What happened last time was that a number of countries banned
their communications carriers from carrying TCP/IP (or anything
else) that didn't run over ITU protocols.  Unsurprisingly, those
bans were fairly effective in countries that were serious about
them -- and that list of countries was not limited to
out-of-the-way developing nations.

Whether that would be realistic today is another question.  The
Internet is fairly entrenched, things have not gone well for
countries who have tried to cut it off once it is well
established, and some experts have even suggested that excessive
restrictions on the Internet might constitute a non-tariff trade
barrier.  Relative to the latter and in these fragile economic
times, one can only speculate on whether countries are more
afraid of trade limitations and sanctions than of the ITU.
More important, as Phillip (with whom I generally disagree on
these sorts of matters) has pointed out, there is a long and
rather effective history of what countries do when a UN body's
behavior operates significantly against their national
interests: they refuse to sign the treaties and, in severe
cases, withdraw and stop paying dues and assessments.
Remembering that there is no such thing as a Sector Member from
a non-Member country, someone who was very cynical about these
things might even suggest that the most effective way to get the
ITU out of the Internet would be to have them pass these
measures in their most extreme form with the medium-term result
of wrecking their budget and, with it, their ability to
function.   Or one might speculate that is the reason why ITU's
senior leadership appears to have largely backed away from the
most extreme of those proposals.

> Worse yet, having treaties that obligates countries
> to ban non-ITU protocols does virtually guarantee a
> balkanization of the Internet into open and free networking
> and controlled and censored networking.

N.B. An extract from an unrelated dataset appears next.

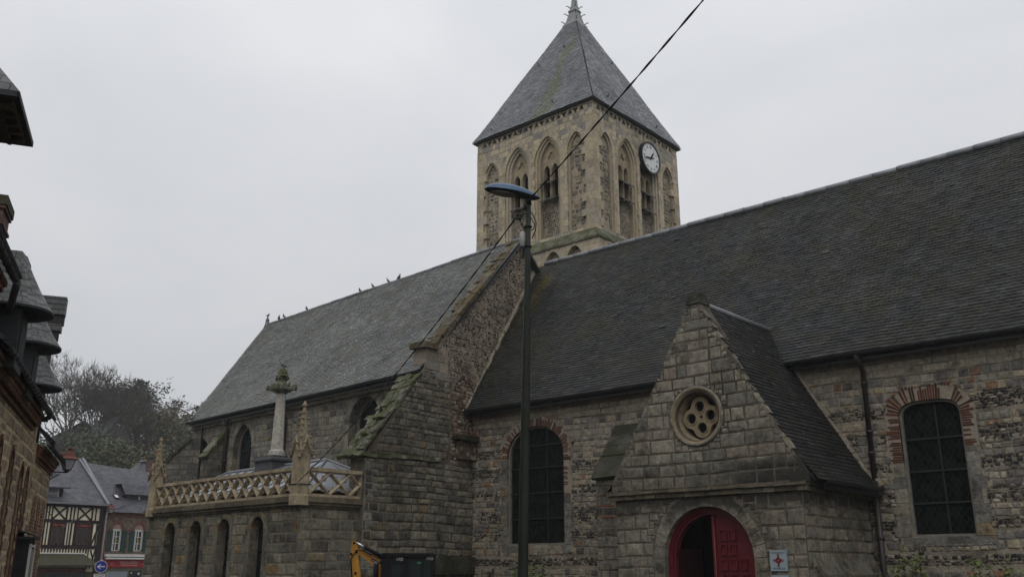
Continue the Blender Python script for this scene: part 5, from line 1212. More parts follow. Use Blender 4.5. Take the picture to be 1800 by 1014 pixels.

A form of that risk exists whether such treaties are created or
not.  If a country considers it sufficiently necessary to its
national interest to withdraw from the Internet and adopt a
different and non-interoperable set of protocols, it will almost
certainly do so with or without approval from Geneva.  I believe
we should make that process as easy as possible for them,
designing things so that they can't hurt others when they do so.
Countries who isolate themselves from contemporary
communications technologies have not been treated well by
history, economics, or their own populations.

We also should not discount some possible advantages: for
example, the withdrawal of a few selected countries from the
Internet and enforced requirements there to use only
non-interoperable protocols could do wonders to reduce the
amount of malicious spam introduced into the network.  :-(

> Just as it is not fair to say that if the ITU-T gets its way
> the world will end, it is also not fair to say there is no
> risk to allowing the ITU-T to get a privileged, NON-VOLUNTARY,
> position in the communications world.

Certainly there are risks.  And certainly we should be aware of
those risks and think through the various strategies we and
others might adopt.  But let's not confuse ourselves with
specious arguments about disaster scenarios.

Again, it seems to me that none of the above has much to do with
whether this statement should be issued.